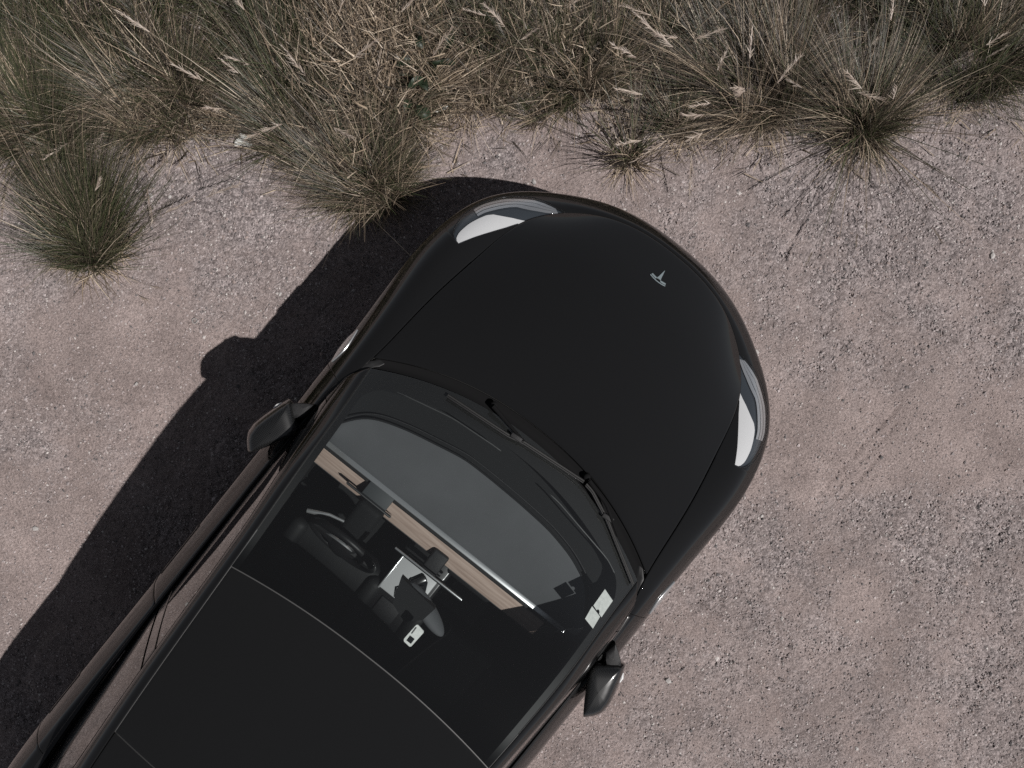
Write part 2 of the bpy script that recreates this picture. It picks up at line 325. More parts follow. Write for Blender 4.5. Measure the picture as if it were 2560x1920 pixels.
# ------------------------------------------------------------------ the car (local frame: x forward from the nose, y to its left, z up)
CA = math.radians(51.4)
car = empty('parked_car', (.802 - .005 * math.sin(CA), .514 + .005 * math.cos(CA), 0), CA)
tag(car, 'glossy black electric sedan with glass roof parked diagonally on the gravel', 'car')

# control rings, left half, nose to tail.  S = hood edge / belt, C = shoulder crest, O = widest line
St = [(-.080, 0, .675), (-.092, .19, .671), (-.135, .35, .662), (-.205, .475, .655), (-.295, .575, .670), (-.405, .655, .705), (-.545, .692, .760), (-.70, .708, .812), (-.84, .727, .855),
      (-.97, .743, .887), (-1.13, .754, .922), (-1.36, .766, .960), (-1.50, .812, .966), (-1.66, .836, .968), (-2.2, .838, .972), (-2.9, .838, .978), (-3.5, .815, .985), (-3.85, .78, .99), (-4.2, .735, .995), (-4.42, .66, 1.0), (-4.56, .40, 1.01), (-4.60, 0, 1.015)]
Ct = [(-.045, 0, .648), (-.055, .195, .643), (-.100, .375, .632), (-.172, .515, .630), (-.262, .632, .648), (-.372, .738, .685), (-.505, .815, .742), (-.66, .848, .797), (-.82, .862, .838),
      (-.96, .868, .864), (-1.13, .868, .890), (-1.34, .868, .915), (-1.49, .872, .926), (-1.65, .876, .930), (-2.2, .880, .934), (-2.9, .882, .940), (-3.5, .885, .950), (-3.85, .88, .958), (-4.2, .84, .965), (-4.46, .73, .97), (-4.63, .44, .975), (-4.67, 0, .98)]
Ot = [(.012, 0, .49), (.002, .20, .49), (-.043, .39, .50), (-.118, .545, .515), (-.213, .690, .54), (-.325, .818, .57), (-.462, .908, .615), (-.63, .950, .67), (-.80, .965, .71),
      (-.95, .968, .715), (-1.13, .963, .71), (-1.33, .955, .71), (-1.48, .953, .72), (-1.65, .953, .73), (-2.2, .955, .73), (-2.9, .958, .73), (-3.5, .965, .73), (-3.85, .965, .73), (-4.2, .925, .70), (-4.52, .80, .66), (-4.68, .48, .63), (-4.72, 0, .62)]
S_, C_, O_ = (np.array(a, float) for a in (St, Ct, Ot)); NK = len(S_) - 1
D_ = C_ * .33 + O_ * .67; D_[:, 2] = C_[:, 2] * .62 + O_[:, 2] * .38
ctr = np.stack([np.clip(O_[:, 0], -3.9, -.75), np.zeros(NK + 1), np.zeros(NK + 1)], -1)
dirn = O_ - ctr; dirn[:, 2] = 0; dirn /= np.linalg.norm(dirn, axis=1, keepdims=True)
L1 = O_ - dirn * .018; L1[:, 2] = .36; L2 = O_ - dirn * .05; L2[:, 2] = .24; L3 = O_ - dirn * .13; L3[:, 2] = .185
RINGS = np.stack([S_, C_, D_, O_, L1, L2, L3]); NR = len(RINGS)
KN = np.array([0, .13, .21, .34, .62, .74, .83])
FULL = np.concatenate([RINGS, (RINGS * [1, -1, 1])[:, 1:-1][:, ::-1]], 1)      # closed loop round the car
NP_ = FULL.shape[1]
def natural(K):
    n = len(K); h = np.diff(K); A = np.eye(n); B = np.zeros((n, n))
    for i in range(1, n - 1):
        A[i, i - 1], A[i, i], A[i, i + 1] = h[i - 1], 2 * (h[i - 1] + h[i]), h[i]
        B[i, i - 1], B[i, i], B[i, i + 1] = 6 / h[i - 1], -6 / h[i - 1] - 6 / h[i], 6 / h[i]
    return np.linalg.solve(A, B)
NM = natural(KN)
def skirt(u, v):
    """master body surface; u runs round the plan (0 nose, + left side), v from hood edge (0) down the rings"""
    u, v = np.broadcast_arrays(np.asarray(u, float), np.asarray(v, float)); sh = u.shape; u = u.ravel(); v = v.ravel()
    i = np.floor(u).astype(int); f = (u - i)[None, :, None]
    g = lambda k: FULL[:, (i + k) % NP_]
    P = (g(-1) * (1 - f) ** 3 + g(0) * (3 * f ** 3 - 6 * f * f + 4) + g(1) * (-3 * f ** 3 + 3 * f * f + 3 * f + 1) + g(2) * f ** 3) / 6      # (NR, n, 3)
    D2 = np.tensordot(NM, P, 1)
    x = np.interp(v, np.arange(NR), KN); j = np.clip(np.searchsorted(KN, x, 'right') - 1, 0, NR - 2)
    h = (KN[j + 1] - KN[j])[:, None]; a = (KN[j + 1] - x)[:, None] / h; b = 1 - a; r = np.arange(len(u))
    out = a * P[j, r] + b * P[j + 1, r] + ((a ** 3 - a) * D2[j, r] + (b ** 3 - b) * D2[j + 1, r]) * h * h / 6
    return out.reshape(sh + (3,))

def grid_faces(a, b):
    I = np.arange(a * b).reshape(a, b)
    return np.stack([I[:-1, :-1], I[1:, :-1], I[1:, 1:], I[:-1, 1:]], -1).reshape(-1, 4)
def vnormals(V, F):
    n = np.cross(V[F[:, 2]] - V[F[:, 0]], V[F[:, 3]] - V[F[:, 1]]); out = np.zeros_like(V)
    for k in range(4): np.add.at(out, F[:, k], n)
    return out / np.maximum(np.linalg.norm(out, axis=1, keepdims=True), 1e-9)
def rimmed(V, F, depth):
    """adds a rounded, inward-turned edge all round an open sheet"""
    N = vnormals(V, F); e = np.concatenate([F[:, [k, (k + 1) % 4]] for k in range(4)])
    key = np.sort(e, 1); _, inv, cnt = np.unique(key, axis=0, return_inverse=True, return_counts=True)
    be = e[cnt[inv.ravel()] == 1]; ids = np.unique(be); mp = -np.ones(len(V), int); mp[ids] = np.arange(len(ids)); m = len(ids)
    d = V[be[:, 1]] - V[be[:, 0]]; T = np.zeros((m, 3))
    for k in (0, 1): np.add.at(T, mp[be[:, k]], np.cross(d, N[be[:, k]]))
    T /= np.maximum(np.linalg.norm(T, axis=1, keepdims=True), 1e-9); Nb = N[ids]; r = min(.0026, depth * .4)
    rings = [V[ids] + T * r * .62 - Nb * r * .22, V[ids] + T * r - Nb * r, V[ids] + T * r - Nb * depth]
    V2 = np.concatenate([V] + rings); Fs = [F]; A = be
    for q in range(3):
        B = mp[be] + len(V) + q * m; Fs.append(np.stack([A[:, 1], A[:, 0], B[:, 0], B[:, 1]], 1)); A = B
    return V2, np.concatenate(Fs)
REF = np.array([-2.2, 0, .45])
def arch_cut(V, F):
    for cx in (-.885, -3.76):
        d = np.hypot(V[:, 0] - cx, V[:, 2] - .335); ins = (d < .372) & (np.abs(V[:, 1]) > .5) & (V[:, 2] < .72)
        F = F[~ins[F].all(1)]
        s = np.where(ins)[0]; k = .372 / np.maximum(d[s], 1e-6)
        V[s, 0] = cx + (V[s, 0] - cx) * k; V[s, 2] = .335 + (V[s, 2] - .335) * k
    used = np.unique(F); mp = -np.ones(len(V), int); mp[used] = np.arange(len(used))
    return V[used], mp[F]
def panel_data(P, gap=.0022, rim=.012, arch=False, off=0.0, ref=REF, gapu0=None, gapu1=None):
    P = P.copy(); a, b = P.shape[:2]
    if gap and rim: gap += .0026
    if gap:
        Q = P.copy()
        for sl, nb in (((0,), (1,)), ((-1,), (-2,))):
            for ax in (0, 1):
                idx = (sl[0], slice(None)) if ax == 0 else (slice(None), sl[0]); jdx = (nb[0], slice(None)) if ax == 0 else (slice(None), nb[0])
                d = P[jdx] - P[idx]; ln = np.linalg.norm(d, axis=-1, keepdims=True)
                Q[idx] += d / np.maximum(ln, 1e-9) * np.minimum(gap if ax or (gapu0 if nb[0] == 1 else gapu1) is None else 0, .45 * ln)
        P = Q
    V = P.reshape(-1, 3); F = grid_faces(a, b)
    N = vnormals(V, F)
    if (N * (V - ref)).sum() < 0: F = F[:, ::-1]; N = -N
    if off: V = V + N * off
    if arch: V, F = arch_cut(V, F)
    if rim: V, F = rimmed(V, F, rim)
    return V, F
def merge(*parts):
    Vs, Fs, k = [], [], 0
    for V, F in parts: Vs.append(V); Fs.append(F + k); k += len(V)
    return np.concatenate(Vs), np.concatenate(Fs)
def mirror(VF): V, F = VF; return V * [1, -1, 1], F[:, ::-1]
def body(name, VF, mat, parent=car, sharp=True):
    o = mesh_np(name, VF[0], VF[1], mat, parent)
    if sharp:
        try: o.data.set_sharp_from_angle(angle=math.radians(62))
        except Exception: pass
    return o
def both(name, VF, mat, parent=car, labels=None):
    a = body(name, VF, mat, parent if not isinstance(parent, tuple) else parent[0]); b = body(name, mirror(VF), mat, parent if not isinstance(parent, tuple) else parent[1])
    if labels: a['label'], b['label'] = labels
    return a, b
def uvgrid(u0, u1, vlo, vhi, nu, nv):
    u = np.linspace(u0, u1, nu)[:, None] * np.ones((1, nv)); t = np.linspace(0, 1, nv)[None]
    lo = vlo(u) if callable(vlo) else vlo; hi = vhi(u) if callable(vhi) else vhi
    return u, lo + (hi - lo) * t

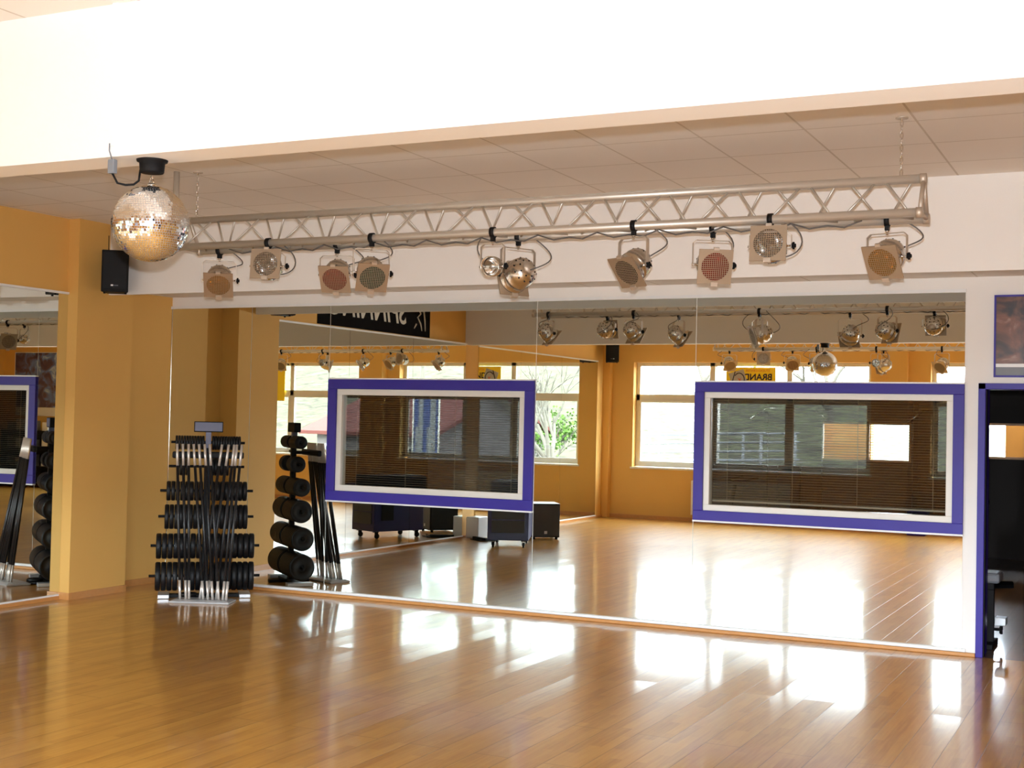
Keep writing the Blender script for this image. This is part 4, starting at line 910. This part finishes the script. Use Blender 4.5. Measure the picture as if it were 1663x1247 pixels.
= = = = = = =
PROBLEM DETAILS :: Transcribe exactly, with no pictures, the lines running from the first line of the material through the line holding "tag(car, 'glossy black".

RESULT OF THIS TASK ::
Write part 2 of the bpy script that recreates this picture. It picks up at line 325. More parts follow. Write for Blender 4.5. Measure the picture as if it were 2560x1920 pixels.
# ------------------------------------------------------------------ the car (local frame: x forward from the nose, y to its left, z up)
CA = math.radians(51.4)
car = empty('parked_car', (.802 - .005 * math.sin(CA), .514 + .005 * math.cos(CA), 0), CA)
tag(car, 'glossy black electric sedan with glass roof parked diagonally on the gravel', 'car')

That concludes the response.